Outsourcing to an organisation whose core purpose is supporting those applications, who have a process in place, lets the business organise its resources in an efficient manner so it can focus on delivering value.

Risk mitigation

Businesses relying on legacy applications run two risks: operational and intellectual property (IP) risk.

Optimation Delivery General Manager David Norman says, “Unless you have enough scale and this is what you do, you can often miss things and have unexpected outages because you're not applying the right level of maintenance and focus to your applications.

Norman says increasingly, they're seeing IP risk as a big driver for business to outsource functions.

In some cases, a business builds an application and the number of people supporting it over time diminishes to the point where its mission-critical IP is stored only in the minds of a few key personnel.

Businesses rarely have methods of capturing that knowledge in a way that makes it available to everybody, thus finding themselves in a position where a handful of people are the only thing standing between them and a major issue.

“It's also very difficult to keep developers in the current environment - demand for developers is still really high,” says Norman.

Work in a small development team can become repetitive and boring, prompting developers to move elsewhere with their skills and sometimes, a business' IP, which raises a significant risk.

“You can wind up with technical debt if you don't have the skill in-house to understand and eliminate technical risk in a systematic way,” says Norman.

Innovation focus

Another reason people move or outsource business functions is the ability divert resources to drive customer benefits and understand their business.

“You've got a high component of your internal resources focused on making sure that your apps continue to function, as opposed to taking that knowledge about your customers and applying it to innovation to maintain competitive advantage,” Norman says.

“When something breaks, you have to drop everything else and respond to it because your customers demand that. Balancing out this ability to innovate and the ability to operate is a tough ask.

Supporting legacy applications

Optimation provides application support, application building, and application modernisation services to all industries ranging from medium to large enterprise, local and central Government.

Norman says, “We'll support apps from small products people have built historically, right through to the Department of Corrections, where we run the offender management system.”

Optimation is often approached by businesses who have a legacy application they rely on to run their business.

Often, those apps are bespoke apps built in-house, or by a solutions provider which they don't have a viable alternative for.

How outsourcing can take New Zealand businesses forward

Optimation CEO Alex Bouma says there is nascent demand from customers for a higher level of service than they've received either from their in-house teams, or from the multinational organisations dominant in New Zealand's outsourcing space.

“Beyond Datacom, there hasn't been a clear player in the market that offers a high-touch and agile response to customers, delivers the service they're looking for, but also allows them to tap into repeatable global scale and IP.”

Bouma also points out that the small size of the New Zealand market often results in large multinational firms not devoting its top resources or making them available to New Zealand.

Through its partnership with HCL Technologies, Optimation has worked to give its customers access to those capabiities.

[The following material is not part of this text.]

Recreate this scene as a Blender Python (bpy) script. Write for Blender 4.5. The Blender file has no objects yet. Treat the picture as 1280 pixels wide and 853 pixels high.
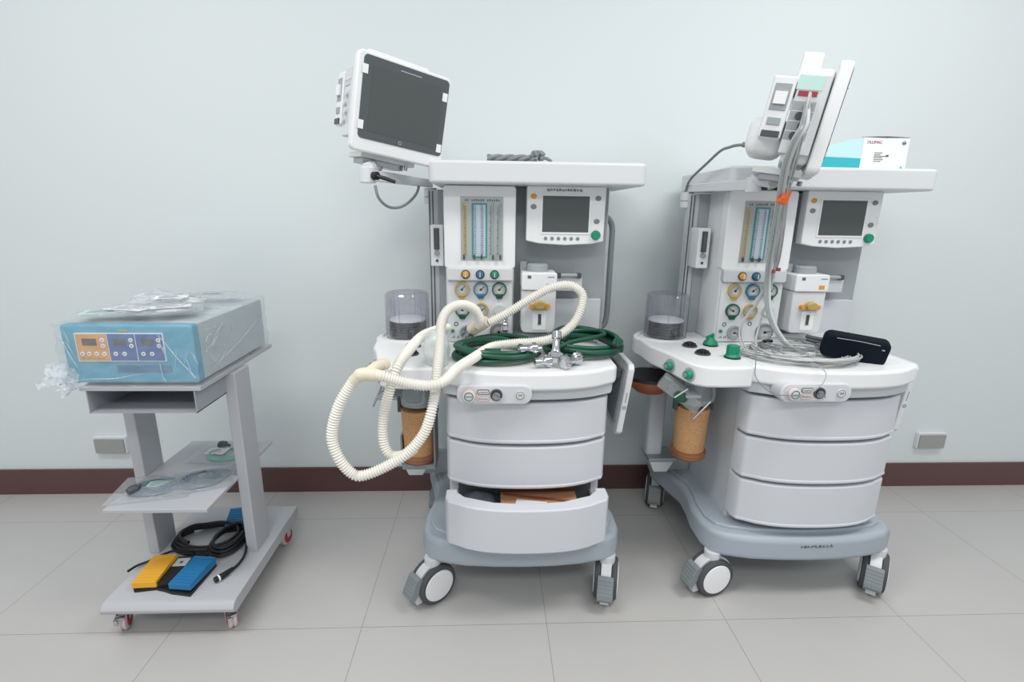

“What we've been able to do is to create a model where we take care of the customer relationship, the high-touch work with the customer, the thought leadership in terms of design thinking capability on the ground, the ability to really work in the digital space, but then harness those long supply chain capabilities that the multinational brings,” he says.

The approach works to the strengths of those organisations because they're more able to mobilise the capabilities needed offshore, and Optimation can take care of the onshore elements in a more agile fashion.

It also allows HCL Technologies to engage with customers that are smaller than what they would normally deal with globally.

Optimation aims to continue to grow its footprint in the New Zealand market by acquiring more outsource customers, and growing its digital transformation business.